求婚許婚の結びは、本居宣長の本に紹介されている香川県の風習や、
台湾の民族に残る求婚の方法に結びを使ったものがあり、そこから
  イメージして考えました。気持ちを伝える結びです。
結婚に至るまでの男女の結びつきを結びで表してみました。


「結び」「産霊」「掬び」と、結びの意味を考えていきますと、さまざまな分野へ
迷い込んでしまいます。作品制作には欠かせないもの。
そしてあたらな世界への入り口となりました。

今年も「まもり結び」の制作の機会を頂きまして、神社とのご縁も続き
嬉しく思っています。毎月ひとつ、その時期に合わせた結びをデザインする
ことになりました。1月は新玉、2月は節分、3月は上巳の節供。

今月四月は川越氷川神社の「柿本人麻呂祭」がテーマに。


 
















和歌の名手、人麻呂のイメージを結びにしたら???
大変です!  (何もうかびませんでした)

和歌‐曲水‐かな‐流れ‐‐‐‐まだまだ勉強が必要です。
さあどのような結びになったのでしょう。


川越氷川神社とのご縁  ‐その1-

昨日7日は川越氷川神社のご縁日に。
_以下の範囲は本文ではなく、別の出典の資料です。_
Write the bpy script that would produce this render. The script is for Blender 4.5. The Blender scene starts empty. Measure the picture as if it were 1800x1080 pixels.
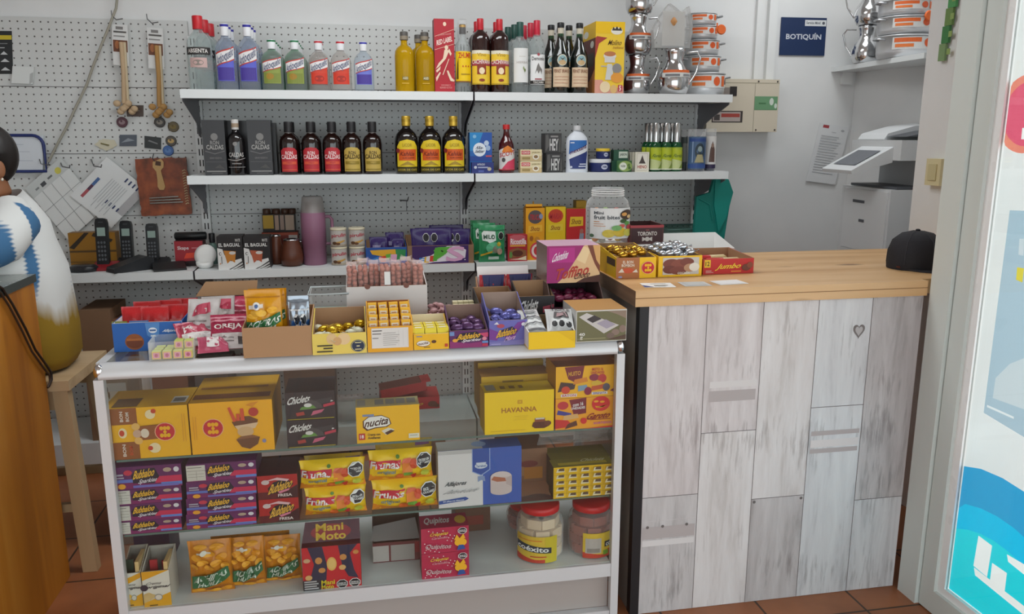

風は強いものの、雨は上がり、
子供たちが走り回っていました。


 

お囃子、紙芝居、ワークショップ、前髪カット、似顔絵、雑貨、骨董、そして、
コエドビールやバーガーーマニアなど川越出身のオーナーの出店。
そのほかにも、パン屋さん、おいしいお野菜、氷川会館のお料理、
スイーツと、とても楽しくおしゃれで、美味しい、ご縁日です。




川越の街・川越氷川神社にご縁のある方々が出店し、またそのご縁から、
新しいお店が出店するという、街とのつながりを大切になさっている
宮司さんならではの楽しい催しです。


川越氷川神社は「縁結び」で有名な神社です。
ここでは、良縁を育むためのさまざまな結びがそろっています。


 

「結い紐のもと」は結い紐2つ分の長さの水引で結ばれています。
もとになる結びは何がいいか、悩みましたが、「相生結び」をご提案しました。
 この結びは水引では真・行・草があり、これは「真の相生結び」です。
組紐ではよく髪飾り結びなどと言われています。
 
そして、巫女さんたちへ一日結びの講習会を開きました。
宮司さんも参加してくださり、無事皆様この結びを習得されました。
 
もともと神様をお迎えする場所に結びはありました。
赤い水引は神職の方々の手で結ばれ、うっすら中の結びが浮かび上がる
美しい包みにおさめられ、神前におかれ、神聖なものへと姿を変えます。
 この包みが開かれるときは、新しいご縁の始まりです。
 
結納も、結婚も、「結」という字が使われます。
髪を結い、帯を結び、さまざまな結びが新しい門出にはなを添えます。 



2012年5月9日水曜日

結び  ~東北の旅から~

連休は2泊3日で東北に。目的は藤原清衡が残した、中尊寺経の紐。
平清盛が残した厳島神社の平家納経と並ぶ、高度な技術で組まれた紐です。
末法思想の世の中、写経ブームとなり、清衡は経巻用の紐を5000本作りました。

残念ながら、その多くは豊臣秀吉が(勝手に、といわれてます)高山寺に移して
しまったので、わずかしか残っていません。
復元したものと古いもの5本くらい見れました。色も柄も洗練されたものでした。

<中尊寺>
連休中で多くの人が訪れていましたが、杉の木に囲まれた参道の美しさは
想像以上のものでした。
中尊寺の表参道「月見坂」樹齢300~400年の杉並木が続きます。


中尊寺の北方鎮守、白山神社の境内に「白山神社能舞台」はあります。
萱葺き屋根と、素木(しらき)の木目が美しい舞台です。
ここで「御神事能」を観ることができました。

「竹生島」が上演されました。

シテ・ワキ・囃子・狂言という諸役を、中尊寺の僧侶が稽古して
務めるところが特色で、全国で唯一の例だそうです。
日本の文化は地方の歴史の力に支えられていることを感じました。


能装束の紐はシンプルな結びですが、露の結び、胸紐の美しさは
静かな舞の中で、厳かな雰囲気を引き立てます。






















幕の両側に結びがあります。にな結びが結ばれていました。

この結びは、葵祭の斎院の冠の美しい飾りとして
使われています。そのほか調度類にも見られます。

同じ結びが場所と用途によって大きく表情が変わり、またその意味も
興味深いものですが、伝統が受け継がれている場所、神聖な場所では
必ずどこかに結びを見ることができます。

ひっそりと、静かに、絶えることなく・・・。
そんな結びを愛おしく思います。